---------- Exercise data

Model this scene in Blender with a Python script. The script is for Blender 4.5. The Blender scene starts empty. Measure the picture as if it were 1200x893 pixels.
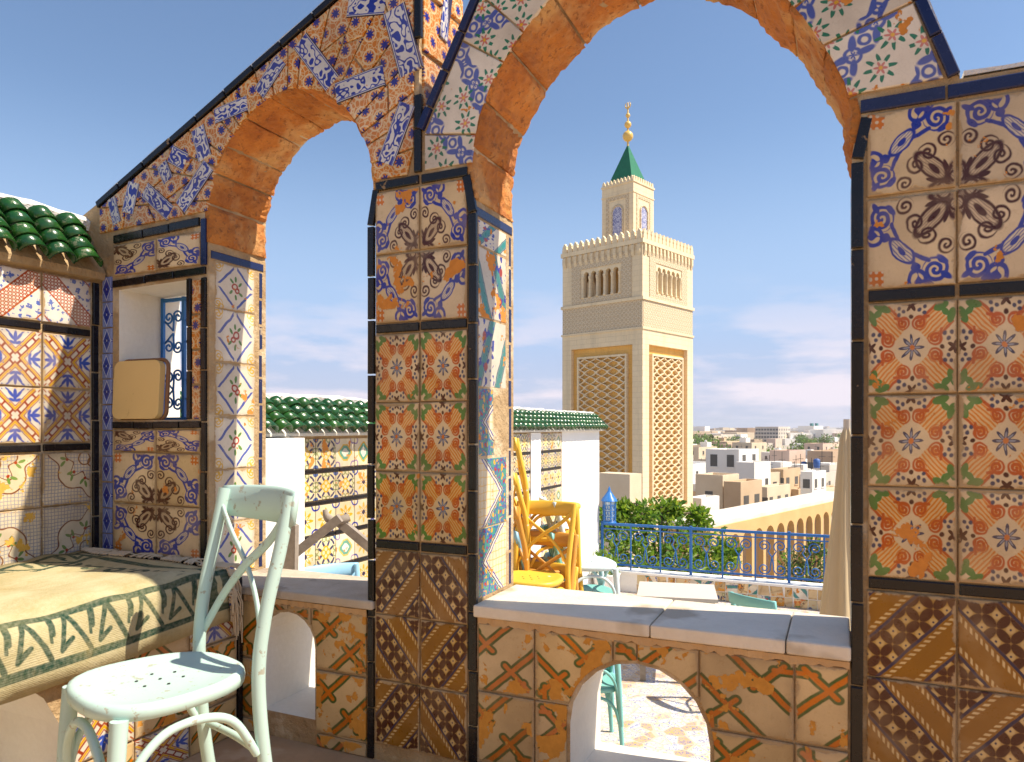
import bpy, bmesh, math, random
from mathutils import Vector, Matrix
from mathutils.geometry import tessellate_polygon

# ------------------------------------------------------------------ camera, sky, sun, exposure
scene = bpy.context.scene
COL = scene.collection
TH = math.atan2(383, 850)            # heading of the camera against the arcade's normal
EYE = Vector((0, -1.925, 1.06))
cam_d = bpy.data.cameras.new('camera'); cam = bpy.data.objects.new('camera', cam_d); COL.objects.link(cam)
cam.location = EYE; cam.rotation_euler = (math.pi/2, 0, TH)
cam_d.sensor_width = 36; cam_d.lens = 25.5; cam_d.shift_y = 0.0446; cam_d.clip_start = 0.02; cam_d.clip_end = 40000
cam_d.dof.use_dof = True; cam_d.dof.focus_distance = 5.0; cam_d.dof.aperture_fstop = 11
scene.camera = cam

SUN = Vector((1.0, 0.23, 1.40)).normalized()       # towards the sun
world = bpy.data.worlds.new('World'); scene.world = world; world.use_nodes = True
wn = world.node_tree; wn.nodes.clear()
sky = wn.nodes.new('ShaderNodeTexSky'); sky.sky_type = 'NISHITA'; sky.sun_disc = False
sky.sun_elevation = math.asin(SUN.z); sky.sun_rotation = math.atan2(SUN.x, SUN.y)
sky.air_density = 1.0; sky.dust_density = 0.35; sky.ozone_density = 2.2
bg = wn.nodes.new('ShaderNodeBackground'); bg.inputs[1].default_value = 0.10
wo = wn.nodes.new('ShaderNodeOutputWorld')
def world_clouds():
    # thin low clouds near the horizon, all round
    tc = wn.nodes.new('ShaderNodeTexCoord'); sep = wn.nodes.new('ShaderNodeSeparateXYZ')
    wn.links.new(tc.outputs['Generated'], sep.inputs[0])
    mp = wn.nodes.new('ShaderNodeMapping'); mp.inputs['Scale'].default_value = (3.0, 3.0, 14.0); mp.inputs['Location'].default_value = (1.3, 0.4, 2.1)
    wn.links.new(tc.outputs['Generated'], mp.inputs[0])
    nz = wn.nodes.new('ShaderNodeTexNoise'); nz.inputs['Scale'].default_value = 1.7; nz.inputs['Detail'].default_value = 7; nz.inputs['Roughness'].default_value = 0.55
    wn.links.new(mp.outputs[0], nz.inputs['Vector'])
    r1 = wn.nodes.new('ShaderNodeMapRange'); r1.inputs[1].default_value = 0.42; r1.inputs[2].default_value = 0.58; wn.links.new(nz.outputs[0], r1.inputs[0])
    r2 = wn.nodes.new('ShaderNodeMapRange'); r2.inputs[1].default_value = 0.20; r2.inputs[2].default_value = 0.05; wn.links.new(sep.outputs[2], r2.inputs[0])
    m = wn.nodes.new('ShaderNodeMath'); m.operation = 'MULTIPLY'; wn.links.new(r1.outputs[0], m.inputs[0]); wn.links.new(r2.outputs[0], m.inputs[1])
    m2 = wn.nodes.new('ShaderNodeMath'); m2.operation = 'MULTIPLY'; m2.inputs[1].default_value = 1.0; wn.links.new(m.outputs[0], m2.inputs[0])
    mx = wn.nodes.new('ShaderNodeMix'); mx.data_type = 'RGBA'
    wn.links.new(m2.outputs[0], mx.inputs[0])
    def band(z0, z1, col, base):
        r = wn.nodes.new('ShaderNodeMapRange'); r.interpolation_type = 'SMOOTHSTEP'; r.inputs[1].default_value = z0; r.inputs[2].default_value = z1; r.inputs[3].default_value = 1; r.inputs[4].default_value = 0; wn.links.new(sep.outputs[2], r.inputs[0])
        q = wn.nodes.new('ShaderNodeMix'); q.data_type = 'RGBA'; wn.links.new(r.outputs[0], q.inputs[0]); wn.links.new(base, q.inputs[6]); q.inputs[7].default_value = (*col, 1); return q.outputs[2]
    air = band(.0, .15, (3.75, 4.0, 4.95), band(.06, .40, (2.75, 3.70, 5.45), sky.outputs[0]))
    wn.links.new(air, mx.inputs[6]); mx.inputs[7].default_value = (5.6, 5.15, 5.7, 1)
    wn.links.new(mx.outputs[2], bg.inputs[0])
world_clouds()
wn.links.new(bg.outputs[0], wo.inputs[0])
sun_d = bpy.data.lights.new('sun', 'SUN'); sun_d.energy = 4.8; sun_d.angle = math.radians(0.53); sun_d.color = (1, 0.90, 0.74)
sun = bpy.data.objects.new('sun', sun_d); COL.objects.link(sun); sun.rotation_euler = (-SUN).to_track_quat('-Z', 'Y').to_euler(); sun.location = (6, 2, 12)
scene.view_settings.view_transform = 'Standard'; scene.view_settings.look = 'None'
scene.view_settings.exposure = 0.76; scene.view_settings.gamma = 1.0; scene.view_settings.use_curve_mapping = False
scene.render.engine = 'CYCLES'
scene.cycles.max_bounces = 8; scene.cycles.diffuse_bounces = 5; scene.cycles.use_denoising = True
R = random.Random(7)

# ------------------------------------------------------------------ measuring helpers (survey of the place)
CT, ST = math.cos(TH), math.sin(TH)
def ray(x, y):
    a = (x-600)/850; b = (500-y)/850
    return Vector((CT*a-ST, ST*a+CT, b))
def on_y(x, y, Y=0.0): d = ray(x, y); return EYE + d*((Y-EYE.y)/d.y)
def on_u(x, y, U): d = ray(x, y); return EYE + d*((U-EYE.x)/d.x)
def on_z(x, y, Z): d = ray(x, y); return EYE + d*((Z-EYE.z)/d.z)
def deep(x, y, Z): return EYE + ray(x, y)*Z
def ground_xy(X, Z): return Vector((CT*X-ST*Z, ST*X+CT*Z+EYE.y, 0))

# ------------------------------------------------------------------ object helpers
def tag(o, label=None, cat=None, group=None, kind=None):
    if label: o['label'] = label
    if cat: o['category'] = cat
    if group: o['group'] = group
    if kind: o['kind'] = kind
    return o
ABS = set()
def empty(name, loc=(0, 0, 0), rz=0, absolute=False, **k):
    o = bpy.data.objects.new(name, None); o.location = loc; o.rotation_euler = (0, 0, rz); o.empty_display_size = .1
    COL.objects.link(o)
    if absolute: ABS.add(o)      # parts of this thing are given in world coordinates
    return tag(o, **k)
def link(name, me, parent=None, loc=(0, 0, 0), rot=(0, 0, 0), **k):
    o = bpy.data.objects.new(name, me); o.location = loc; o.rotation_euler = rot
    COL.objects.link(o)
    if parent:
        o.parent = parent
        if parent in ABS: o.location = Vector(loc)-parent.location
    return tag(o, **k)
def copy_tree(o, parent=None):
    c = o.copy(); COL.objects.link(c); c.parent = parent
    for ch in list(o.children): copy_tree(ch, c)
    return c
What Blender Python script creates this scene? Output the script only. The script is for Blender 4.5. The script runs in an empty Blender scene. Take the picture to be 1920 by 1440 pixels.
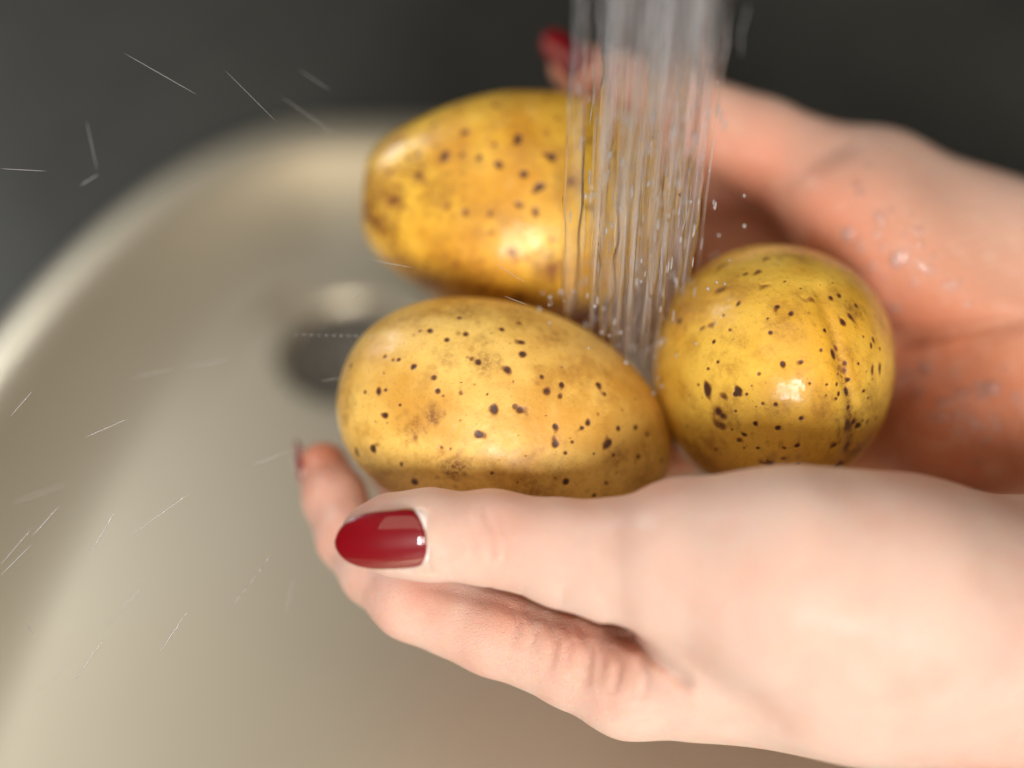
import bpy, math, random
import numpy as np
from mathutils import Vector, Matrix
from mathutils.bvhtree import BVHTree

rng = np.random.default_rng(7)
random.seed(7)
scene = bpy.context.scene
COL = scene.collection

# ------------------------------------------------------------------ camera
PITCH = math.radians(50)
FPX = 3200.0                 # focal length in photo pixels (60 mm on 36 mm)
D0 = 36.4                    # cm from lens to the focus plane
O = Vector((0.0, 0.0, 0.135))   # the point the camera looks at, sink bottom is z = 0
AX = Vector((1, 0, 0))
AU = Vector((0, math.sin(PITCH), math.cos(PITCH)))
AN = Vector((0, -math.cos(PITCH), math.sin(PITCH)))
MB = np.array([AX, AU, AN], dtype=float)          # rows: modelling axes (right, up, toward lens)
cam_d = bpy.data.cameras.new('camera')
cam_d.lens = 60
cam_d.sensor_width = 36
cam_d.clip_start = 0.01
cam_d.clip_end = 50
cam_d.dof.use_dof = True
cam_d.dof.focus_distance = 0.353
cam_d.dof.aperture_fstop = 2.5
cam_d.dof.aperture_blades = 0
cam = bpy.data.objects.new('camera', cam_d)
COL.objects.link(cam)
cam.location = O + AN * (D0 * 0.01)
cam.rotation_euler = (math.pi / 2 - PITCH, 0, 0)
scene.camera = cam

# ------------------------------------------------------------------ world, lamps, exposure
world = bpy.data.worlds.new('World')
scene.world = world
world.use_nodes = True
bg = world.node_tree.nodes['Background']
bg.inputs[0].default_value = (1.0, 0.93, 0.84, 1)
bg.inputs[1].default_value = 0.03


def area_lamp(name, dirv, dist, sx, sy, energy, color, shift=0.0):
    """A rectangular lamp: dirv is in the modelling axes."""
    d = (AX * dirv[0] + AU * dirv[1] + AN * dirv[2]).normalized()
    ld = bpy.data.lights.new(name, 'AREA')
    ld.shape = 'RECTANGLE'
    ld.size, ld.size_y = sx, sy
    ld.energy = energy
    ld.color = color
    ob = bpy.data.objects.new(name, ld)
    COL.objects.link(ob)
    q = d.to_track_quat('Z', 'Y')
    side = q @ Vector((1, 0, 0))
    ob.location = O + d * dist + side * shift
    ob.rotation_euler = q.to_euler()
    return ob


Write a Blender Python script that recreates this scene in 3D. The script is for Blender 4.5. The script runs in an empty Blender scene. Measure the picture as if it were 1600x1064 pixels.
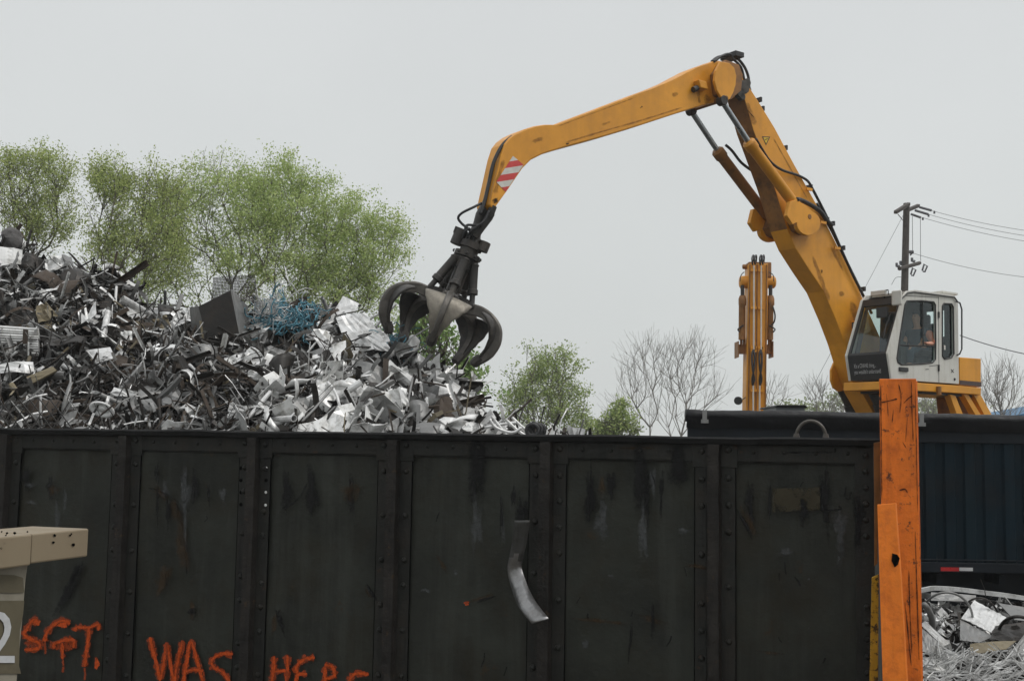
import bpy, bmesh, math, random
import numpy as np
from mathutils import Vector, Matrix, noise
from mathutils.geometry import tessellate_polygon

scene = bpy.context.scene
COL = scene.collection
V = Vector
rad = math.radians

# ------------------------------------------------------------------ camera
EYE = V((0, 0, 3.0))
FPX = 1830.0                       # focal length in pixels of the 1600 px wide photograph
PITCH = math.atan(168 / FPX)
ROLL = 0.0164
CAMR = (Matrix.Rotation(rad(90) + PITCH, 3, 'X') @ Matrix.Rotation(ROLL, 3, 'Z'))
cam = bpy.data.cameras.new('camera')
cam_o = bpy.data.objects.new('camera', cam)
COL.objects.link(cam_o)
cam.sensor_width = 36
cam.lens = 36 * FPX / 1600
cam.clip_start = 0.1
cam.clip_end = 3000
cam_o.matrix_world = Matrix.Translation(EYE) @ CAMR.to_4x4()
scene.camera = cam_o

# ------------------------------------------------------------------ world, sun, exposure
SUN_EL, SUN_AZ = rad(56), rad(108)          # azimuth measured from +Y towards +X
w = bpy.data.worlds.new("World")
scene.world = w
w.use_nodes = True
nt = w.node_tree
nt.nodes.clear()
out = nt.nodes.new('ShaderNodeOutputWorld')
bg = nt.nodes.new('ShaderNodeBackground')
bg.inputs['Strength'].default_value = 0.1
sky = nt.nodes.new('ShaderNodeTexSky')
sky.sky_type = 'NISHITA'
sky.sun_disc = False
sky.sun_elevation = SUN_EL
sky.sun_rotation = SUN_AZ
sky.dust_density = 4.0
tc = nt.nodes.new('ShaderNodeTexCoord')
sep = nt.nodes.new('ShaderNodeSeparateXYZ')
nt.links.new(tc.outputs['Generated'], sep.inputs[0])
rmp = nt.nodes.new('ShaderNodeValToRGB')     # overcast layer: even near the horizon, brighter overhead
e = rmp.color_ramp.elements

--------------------

Reproduce, starting at the line containing "Write a Blender" and stopping after the line containing "scene.camera = cam_o", each of those lines exactly and no others; leave pictures out.

The solution ▸
Write a Blender Python script that recreates this scene in 3D. The script is for Blender 4.5. The script runs in an empty Blender scene. Measure the picture as if it were 1600x1064 pixels.
import bpy, bmesh, math, random
import numpy as np
from mathutils import Vector, Matrix, noise
from mathutils.geometry import tessellate_polygon

scene = bpy.context.scene
COL = scene.collection
V = Vector
rad = math.radians

# ------------------------------------------------------------------ camera
EYE = V((0, 0, 3.0))
FPX = 1830.0                       # focal length in pixels of the 1600 px wide photograph
PITCH = math.atan(168 / FPX)
ROLL = 0.0164
CAMR = (Matrix.Rotation(rad(90) + PITCH, 3, 'X') @ Matrix.Rotation(ROLL, 3, 'Z'))
cam = bpy.data.cameras.new('camera')
cam_o = bpy.data.objects.new('camera', cam)
COL.objects.link(cam_o)
cam.sensor_width = 36
cam.lens = 36 * FPX / 1600
cam.clip_start = 0.1
cam.clip_end = 3000
cam_o.matrix_world = Matrix.Translation(EYE) @ CAMR.to_4x4()
scene.camera = cam_o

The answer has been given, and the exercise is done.